2 × 250 g smooth, low-fat cottage cheese
125 ml (1⁄2 cup) castor sugar
a small pinch of salt
75–90 ml (5–6 Tbsp) Amaretto liqueur
a few drops of vanilla essence
20 ml (4 tsp) gelatine
60 ml (1⁄4 cup) water
250 ml (1 cup) fresh cream, whipped
3 XL free-range egg whites
extra 60 ml (4 Tbsp) castor sugar
TOPPING
1 × 425 g can stoned black cherries, drained (reserve syrup)
2 ml (1⁄2 tsp) cornflour
60 ml (1⁄4 cup) reserved cherry syrup
whipped cream to decorate
Whisk together the cottage cheese, sugar, salt, liqueur and vanilla until smooth. Sponge the gelatine in the water and dissolve over simmering water, then slowly drizzle into the cheese mixture, whisking rapidly. Fold in the whipped cream. Whisk the egg whites until peaking, then gradually add the extra castor sugar while whisking to a stiff meringue. (If you do this first, and work quickly, you won’t have to wash the beaters.) Stir a spoonful of the meringue into the creamy cheese mixture, then fold in the remainder. Pour or spoon levelly into 8–10 ramekins (about 6 cm diameter, 5 cm deep) or glasses and refrigerate until set. To prepare the topping, dry the cherries with paper towels, then carefully halve them, using a sharp knife. Unmould the cheesecake pots, or leave in the serving bowls. Arrange cherries, rounded sides up, on top of each dessert. Slake the cornflour with the reserved cherry syrup, then boil for a few minutes until thick, while stirring. Cool briefly, then use to glaze the cherries, using a pastry brush. Pipe rosettes of cream in the open spaces and refrigerate until serving time. Serves 8–10.
Frankly Fruity
Serving fresh fruit with cheese (instead of a dessert) is in good taste and becoming increasingly popular, because it’s so much better for everyone. One step further is to serve Fruidites (a selection of sliced fresh fruit) with a creamy dip such as gingered mascarpone; the third option is to start off with fresh fruit and then doll it up. The following desserts fall into this category, and they are both best served with a top-quality vanilla ice cream, rather than crème fraîche or
whipped cream. And – good news – they need to be made at least 24 hours in advance and refrigerated, so that the flavours can marry and mellow.
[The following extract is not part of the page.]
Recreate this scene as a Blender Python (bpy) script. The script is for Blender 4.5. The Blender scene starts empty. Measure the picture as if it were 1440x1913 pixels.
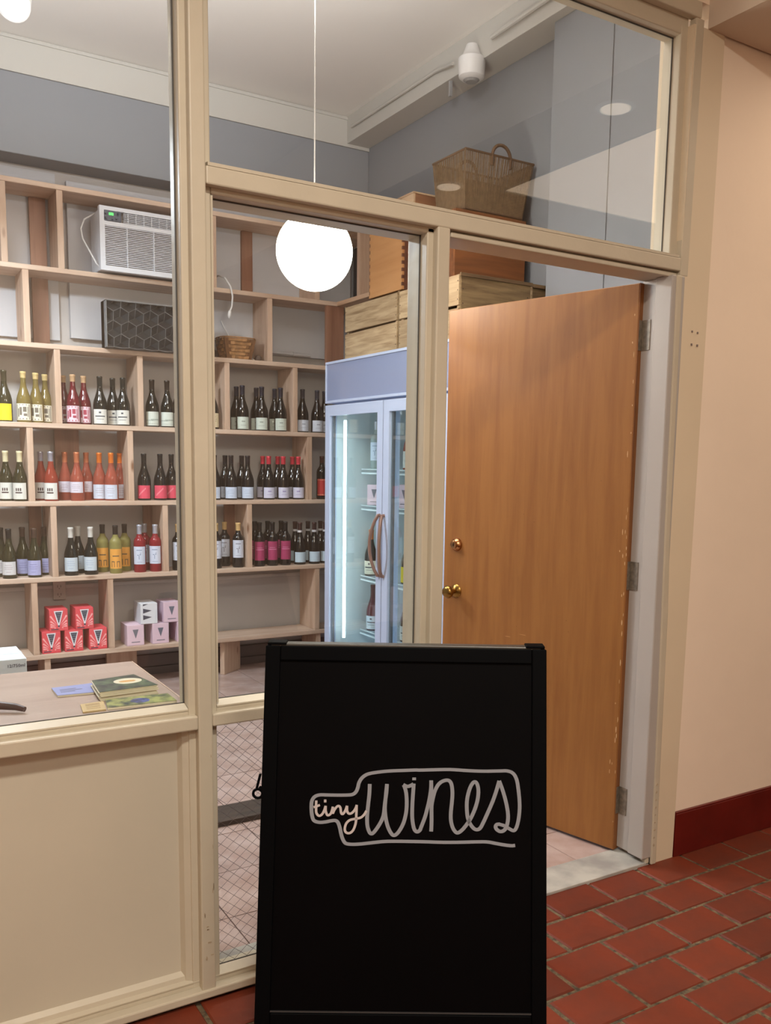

Minted Watermelon With Gin
ripe watermelon
250 ml (1 cup) water
30 ml (2 Tbsp) sugar
about 15 fresh, new mint leaves (not big old ones)
gin
extra fresh mint
This is for 4 large or 6 small servings. Use a melon baller to scoop the watermelon flesh into little globes, discarding the pips. Divide between glass dessert bowls or wide goblets, allowing 200–250 ml (4⁄5–1 cup) balls per serving. Bring the water and sugar to the boil in a small saucepan, stirring at first to dissolve the sugar. Boil rapidly for 4–5 minutes. The mixture will be very bubbly but only slightly reduced, as it’s a really light syrup – watermelons are so sweet that a heavy syrup would be quite wrong. Cool the syrup, then add the mint leaves and mix very briefly in a blender – don’t blend well, you want to see the flecks of mint. Spoon 7 ml (11⁄2 tsp) gin over each serving – this may seem very little, but it just adds something special to the flavour. Then spoon 30–45 ml (2–3 Tbsp) syrup over each – the syrup will be enough for 4 large or 6 smaller servings. Finally snip 1 extra mint leaf over each, then cover and refrigerate for about 24 hours. Serve with ice cream.
Oranges Van der Hum
4 large or 6 medium, sweet, navel oranges (about 800 g)
125 ml (1⁄2 cup) sugar
125 ml (1⁄2 cup) fresh orange juice
45 ml (3 Tbsp) Van der Hum liqueur
CANDIED ORANGE PEEL
Julienne the peel of 2 large oranges (having removed all the white pith). In a small saucepan, melt 60 ml (4 Tbsp) sugar in 60 ml (1⁄4 cup) water. Add the orange strips and cook over high heat until caramelised, then just cover with cold water and a lid and simmer slowly until soft. Leave to cool; the juices will slowly be absorbed. Sprinkle over the oranges before serving.
Peel the oranges, remove all the white pith, and slice across into thin rings. Arrange in a flattish, heatproof dish – a 23–26 cm pie dish is ideal. Some slices will overlap, just squish them in gently until they’re all lying flat. Spread the sugar out into a heavy, medium frying pan and allow to caramelise over low heat. You can stir occasionally just to spread it out, but mainly you should just shake the pan – it takes a while over low heat. Remove from the stove when it’s a really deep toffee colour (no more, or it will scorch) and slowly and very carefully stir in the orange juice. The mixture will seize immediately, and make all sorts of weird tentacle-like shapes, but keep stirring and, if necessary put back on a low heat and stir until all the lumps have melted. Pour over the oranges, and then sprinkle the liqueur over evenly. Cool, cover and refrigerate for 2 days. Serve as is, or sprinkle with candied orange peel. Serves 5–6 with ice cream.